Anyone? No? Cool. Same. 

I don't know if I'm just really unique in this situation, but it seems like everyone knows exactly what they're doing with their lives. Except me. And I know that that's just what people say and what my generation thinks and that society just values traditional careers over non-traditional ones, but you know what? That's just kind of a bummer sometimes. 

What if I want to do something totally non-traditional? What if I want to be a wedding planner/ adventure taker/great white shark photographer but I also want stable income and full coverage health insurance? What then, world? What then

At this point in my life, I'd be happy taking sporadic paychecks over a more stable income, but the full coverage health insurance is non-negotiable because hey, great white sharks have a lot of teeth, and even being a wedding planner is super dangerous because one time I dropped a vase on my foot and broke two toes. 

How many of us question our career choices and forgo jobs that play to our strengths and passions for the promise of not paying a month's rent just for a simple doctor's visit?

How many of us convince ourselves that our cubicles are where we really want to be during the day, and that our love of nature photography, or interior design, or travel writing are much better suited as hobbies? 

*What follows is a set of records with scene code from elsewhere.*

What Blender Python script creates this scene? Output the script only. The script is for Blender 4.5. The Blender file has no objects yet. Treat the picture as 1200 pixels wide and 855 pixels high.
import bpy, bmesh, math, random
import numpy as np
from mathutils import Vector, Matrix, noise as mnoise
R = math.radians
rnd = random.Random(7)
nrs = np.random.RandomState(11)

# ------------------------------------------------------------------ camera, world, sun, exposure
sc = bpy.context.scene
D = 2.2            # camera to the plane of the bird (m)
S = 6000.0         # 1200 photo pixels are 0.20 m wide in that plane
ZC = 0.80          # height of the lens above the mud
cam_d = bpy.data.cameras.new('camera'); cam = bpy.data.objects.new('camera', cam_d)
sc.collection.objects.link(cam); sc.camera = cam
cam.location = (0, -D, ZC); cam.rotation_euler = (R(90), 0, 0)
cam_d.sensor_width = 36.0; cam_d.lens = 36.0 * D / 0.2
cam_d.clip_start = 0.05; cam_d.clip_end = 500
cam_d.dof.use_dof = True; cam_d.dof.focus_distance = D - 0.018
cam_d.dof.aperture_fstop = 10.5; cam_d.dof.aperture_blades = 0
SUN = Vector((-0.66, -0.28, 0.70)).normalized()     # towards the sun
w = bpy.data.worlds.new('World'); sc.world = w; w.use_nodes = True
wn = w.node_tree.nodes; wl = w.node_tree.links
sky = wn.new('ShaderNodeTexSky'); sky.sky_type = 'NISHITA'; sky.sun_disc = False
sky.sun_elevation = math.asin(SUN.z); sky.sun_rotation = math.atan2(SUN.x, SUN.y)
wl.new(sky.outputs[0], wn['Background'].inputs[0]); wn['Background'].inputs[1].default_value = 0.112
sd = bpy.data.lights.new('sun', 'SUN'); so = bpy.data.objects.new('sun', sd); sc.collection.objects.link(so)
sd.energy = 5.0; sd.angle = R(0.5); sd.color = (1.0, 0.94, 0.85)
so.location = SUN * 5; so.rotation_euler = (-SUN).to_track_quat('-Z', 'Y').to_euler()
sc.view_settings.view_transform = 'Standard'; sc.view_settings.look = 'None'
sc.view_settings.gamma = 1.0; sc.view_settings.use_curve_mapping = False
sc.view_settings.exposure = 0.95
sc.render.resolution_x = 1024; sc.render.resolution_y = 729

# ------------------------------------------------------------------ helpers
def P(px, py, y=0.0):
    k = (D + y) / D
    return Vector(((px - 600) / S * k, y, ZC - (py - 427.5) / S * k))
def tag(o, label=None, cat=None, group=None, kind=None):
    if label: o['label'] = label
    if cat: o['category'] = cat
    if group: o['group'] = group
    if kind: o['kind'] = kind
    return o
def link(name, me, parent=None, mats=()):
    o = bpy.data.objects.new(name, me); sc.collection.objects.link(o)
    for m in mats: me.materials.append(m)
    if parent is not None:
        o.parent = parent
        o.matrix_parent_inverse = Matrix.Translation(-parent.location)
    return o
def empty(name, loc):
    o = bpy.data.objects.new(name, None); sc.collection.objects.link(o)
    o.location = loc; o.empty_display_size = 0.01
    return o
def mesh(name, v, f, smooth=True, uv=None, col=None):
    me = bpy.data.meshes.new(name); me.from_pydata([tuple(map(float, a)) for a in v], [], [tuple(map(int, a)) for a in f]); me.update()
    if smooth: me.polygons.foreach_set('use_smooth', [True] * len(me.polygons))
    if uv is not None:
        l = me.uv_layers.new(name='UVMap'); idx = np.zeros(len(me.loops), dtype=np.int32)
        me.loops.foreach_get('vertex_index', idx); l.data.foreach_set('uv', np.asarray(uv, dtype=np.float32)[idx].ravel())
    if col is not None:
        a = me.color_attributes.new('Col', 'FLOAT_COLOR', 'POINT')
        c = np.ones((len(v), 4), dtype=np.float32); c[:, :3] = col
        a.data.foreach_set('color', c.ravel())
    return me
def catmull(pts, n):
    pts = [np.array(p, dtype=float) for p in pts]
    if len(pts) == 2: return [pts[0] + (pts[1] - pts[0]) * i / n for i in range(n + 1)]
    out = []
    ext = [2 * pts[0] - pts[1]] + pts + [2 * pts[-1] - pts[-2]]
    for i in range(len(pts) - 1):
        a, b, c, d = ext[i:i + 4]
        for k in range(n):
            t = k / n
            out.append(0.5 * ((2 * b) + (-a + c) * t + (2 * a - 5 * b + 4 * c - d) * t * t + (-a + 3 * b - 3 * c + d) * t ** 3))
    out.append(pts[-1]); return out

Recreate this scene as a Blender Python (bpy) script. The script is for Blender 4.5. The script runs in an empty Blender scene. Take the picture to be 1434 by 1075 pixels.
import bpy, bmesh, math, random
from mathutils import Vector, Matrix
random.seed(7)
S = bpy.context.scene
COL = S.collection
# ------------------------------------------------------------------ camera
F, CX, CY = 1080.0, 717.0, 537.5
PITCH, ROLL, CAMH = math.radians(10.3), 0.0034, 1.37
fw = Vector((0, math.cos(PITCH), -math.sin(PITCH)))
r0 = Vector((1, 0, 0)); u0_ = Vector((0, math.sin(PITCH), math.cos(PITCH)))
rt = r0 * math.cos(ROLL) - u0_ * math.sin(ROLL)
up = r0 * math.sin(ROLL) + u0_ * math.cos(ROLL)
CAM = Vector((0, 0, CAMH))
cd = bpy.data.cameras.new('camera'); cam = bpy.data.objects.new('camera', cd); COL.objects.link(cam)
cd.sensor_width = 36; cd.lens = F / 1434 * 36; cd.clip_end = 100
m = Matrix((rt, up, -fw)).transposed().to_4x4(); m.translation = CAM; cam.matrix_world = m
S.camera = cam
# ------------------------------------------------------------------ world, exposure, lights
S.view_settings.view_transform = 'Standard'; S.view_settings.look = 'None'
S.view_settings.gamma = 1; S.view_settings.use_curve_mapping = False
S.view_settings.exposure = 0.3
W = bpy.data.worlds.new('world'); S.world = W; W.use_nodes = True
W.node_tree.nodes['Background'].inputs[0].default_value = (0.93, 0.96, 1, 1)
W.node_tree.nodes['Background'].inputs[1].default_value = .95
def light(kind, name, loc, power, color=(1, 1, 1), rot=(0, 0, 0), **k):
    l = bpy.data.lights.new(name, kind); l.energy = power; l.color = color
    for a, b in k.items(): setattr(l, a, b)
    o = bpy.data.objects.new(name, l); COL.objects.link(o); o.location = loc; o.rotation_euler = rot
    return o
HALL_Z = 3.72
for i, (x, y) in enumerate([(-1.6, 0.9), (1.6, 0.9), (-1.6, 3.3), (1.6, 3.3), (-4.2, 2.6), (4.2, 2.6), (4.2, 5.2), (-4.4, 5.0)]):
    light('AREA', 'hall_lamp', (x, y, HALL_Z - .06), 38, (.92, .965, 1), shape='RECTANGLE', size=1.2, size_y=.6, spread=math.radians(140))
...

We tell kindergarteners that they can be anything they want. Even when they say they want to be a velociraptor. So why when a college kid says they want to be a travel blogger, it's our first instinct to tell them that they need to have a "real job" too? 

Why does society believe that we the bloggers are not worth as much as an investment bankers? Why is an artist not as respected as a lawyer? Why is a celebrity stylist laughable, but a marketing executive remarkable? They're all just things that people choose to do, because they're passionate about it, to pass the time until we can all retire and spend way too much time on a golf course or bird watching.

Because, really, that's the end goal, isn't it? To work and make a living and keep yourself afloat on this tumultuous sea of life until you reach a point where you don't have to anymore. And when we get to that point, it won't really matter what we did anyways, because we won't be doing it anymore. We'll be watching our grandchildren struggle with the same decisions we are now. 

But hopefully, when they ask you if they should take the LSAT as a backup in case their beekeeping business doesn't take off, you'll tell them that they don't need a backup, even though you sat on your bed after graduation and panicked about your degree and Googled "easy ways to get into law school" and cried a lot. And you'll look around at your golf course or bird watching bench, and remind them that the end goal is really to just be happy.